Bola na Rede: O Vitória está a passar um pouco aquilo que o Belenenses passou, salvo as devidas diferenças, já que a equipa de Belém foi para ao último escalão da AF Lisboa e teve que recomeçar, sendo que neste caso até são mais divisões…
Mauro Jerónimo: É possível, tudo é possível. O Vitória sempre teve bons jogadores, é uma região com bons técnicos. Eles têm o potencial para progredir. É preciso é que haja um projeto sustentável para que as pessoas consigam trabalhar bem e com a motivação e o espírito que a cidade tem. Mesmo a jogar na Segunda Distrital há muitas pessoas a irem ao Bonfim. Há essa audiência. Espero que consiga vir para cima.
Bola na Rede: Para fechar, acreditas que algum dia vais regressar ao clube?

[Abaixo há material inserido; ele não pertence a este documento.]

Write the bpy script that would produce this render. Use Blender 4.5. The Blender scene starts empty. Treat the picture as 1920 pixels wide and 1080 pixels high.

Mauro Jerónimo: Não te sei responder. Não te posso dizer nem que sim, nem que não (risos). O futebol dá tantas voltas que nem sei. No outro dia perguntaram-me exatamente o mesmo, mas sobre o Santa Clara, onde eu joguei e fica na minha terra natal. O futebol é imprevisível. O mundo do futebol não é assim tão grande, é pequeno. Sinceramente, não sei. O que sei, é que vou voltar a Portugal um dia, isso é certo, mas para onde pertence a Deus e vamos ver o que irá acontecer.